Das deutsche Nachbarland Österreich wird gegen die geplante Einführung einer PKW-Maut in Deutschland Klage vor dem Europäischen Gerichtshof (EuGH) einbringen. Das teilte der österreichische Verkehrsminister Jörg Leichtfried (SPÖ) am Donnerstag in Wien mit.
Zur Begründung sagte Leichtfuß, die Maut sei diskriminierend. Zwar werde sie von allen, also auch von deutschen Autofahrern eingezogen. Aber Deutsche erhalten das Geld über Steuerermäßigungen letztlich wieder zurück.
Die Maut, die als Prestigeprojekt der bayrischen CSU gilt, wurde eigentlich schon im März 2015 beschlossen, aber die entsprechenden Gesetze wurden nach Kritiken seitens der EU-Kommission nicht umgesetzt.
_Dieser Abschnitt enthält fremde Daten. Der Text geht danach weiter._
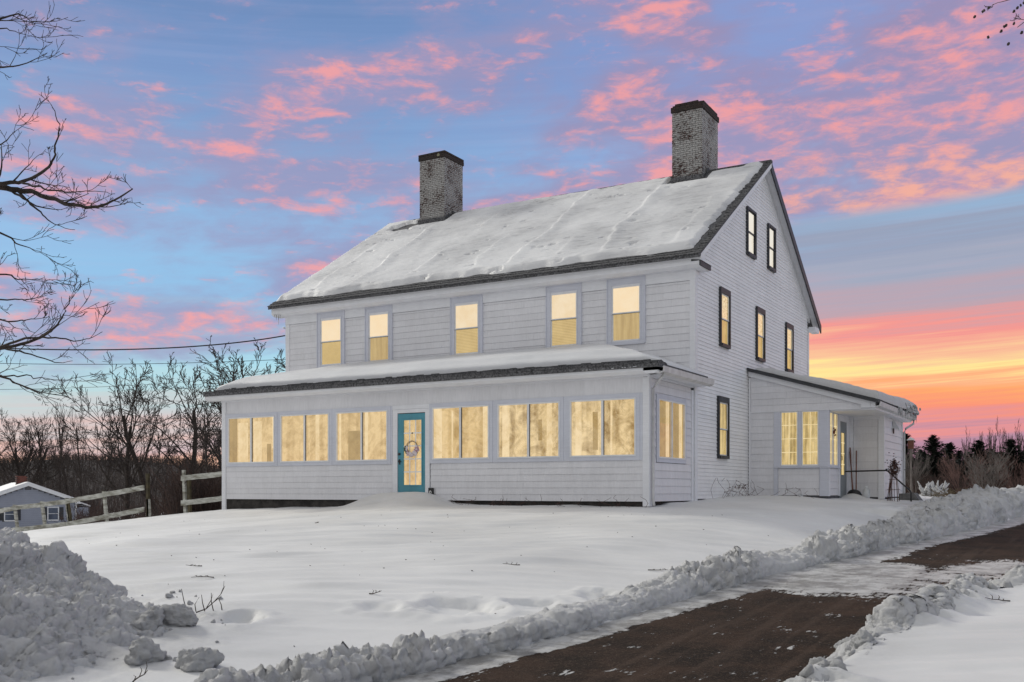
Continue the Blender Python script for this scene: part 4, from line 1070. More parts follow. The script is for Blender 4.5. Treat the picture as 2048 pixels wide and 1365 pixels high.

Vielmehr einigte man sich mit Brüssel auf einen Kompromiss, der weitere Preisstaffelungen, abhängig vom jeweiligen Fahrzeug, vorsieht. Daraufhin segnete der deutsche Bundesrat in diesem Frühjahr das entsprechende Gesetzespaket des Bundestages ab.
Österreich gehörte von Anfang an zu den schärfsten Kritikern der deutschen Mautplanungen. Dabei wendet man sich nicht gegen die Erhebung an sich, schließlich kassiert man selber schon seit 1997 eine entsprechende Nutzungsgebühr von den Autofahrern. Leichtfuß sagte zu der Kompromissentscheidung mit der EU-Kommission, diese habe „beide Augen fest zugedrückt“ und lasse eine Diskriminierung zu, die man „10 Meter gegen den Wind rieche“, weshalb die Klage seiner Regierung auch „eine Nagelprobe für das europäische Rechtsverständnis“ und er sich „für das Recht aller österreichischen Autofahrer und Autofahrerinnen“ einsetze.
Diese scharfe und polemische Rhetorik ist freilich vor dem Hintergrund zu sehen, dass am Sonntag in Österreich ein neues Parlament gewählt wird und die Umfragen für Leichtfuß` SPÖ nichts Gutes verheißen. So gesehen war es vielleicht auch seine letzte Chance, hier als amtierender Verkehrsminister seines Landes zu handeln.
Billigen Populismus muss sich aber auch Alexander Dobrindt, der deutsche Amtskollege des SPÖ-Politkers, vorwerfen lassen. Wer die Vorwürfe des Nachbarlandes als „Ösi-Maut-Maulerei“ abtut, verlässt nicht nur das diplomatische Parkett. Vielleicht ist dieser „Kneipenjargon“ aber auch den Angriffen zuzuschreiben, denen sich Dobrindt im eigenen Land ausgesetzt sieht. Im neu gewählten Bundestag bekennt sich nur die Schwesternpartei CDU zu den Mautplänen, AfD, FDP, Grüne, Linke und SPD lehnen sie in seltener Einträchtigkeit ab. Insofern dürften die Koalitionsverhandlungen auch in diesem Punkt nicht einfach werden. Bei einem Preis – abhängig von Motorgröße und Schadstoffnorm – ab 2,50 € man darf sich nämlich schon fragen, ob abzüglich des Verwaltungsaufwandes überhaupt noch ein Ertrag in den Kassen verbleiben wird oder letztlich nur ein Verwaltungsmonstrum geschaffen wird. Dobrindts Haus geht derweil von jährlichen Einnahmen in Höhe von 500 Millionen € aus. Das wären 0,15% des Bundeshaushaltes 2017. Wie gesagt, das sind die optimistischen Schätzungen des Verkehrsministeriums.
Angesichts der Tatsache, dass mit einer Entscheidung über Österreichs Ende 2018/Anfang 2019 gerechnet wird, fordert die SPD nunmehr, die EuGH-Entscheidung abzuwarten und die Ausschreibung zur Einführung der Maut zumindest vorläufig zu stoppen, bis eine Gerichtsentscheidung vorliege. Sonst endet das politische Prestigeprojekt nicht mit einem Minigewinn, sondern mit einem Millionenverlust. Das sich Tschechien nicht wie ursprünglich geplant der Klage anschließen wird, obwohl Prag die Maut als „nicht ganz fair“ bezeichnete, hat wohl weniger mit den Erfolgsaussichten der Klage zu tun, als mit der Tatsache, dass Deutschland der wichtigste Handelspartner von Tschechien ist. Zumindest hier findet man mal einen pragmatischen Grund.
Dafür wollen sich die Niederlande der Klage anschließen. Einen endgültigen Beschluss wird die noch nicht vereidigte Regierung voraussichtlich Ende Oktober treffen.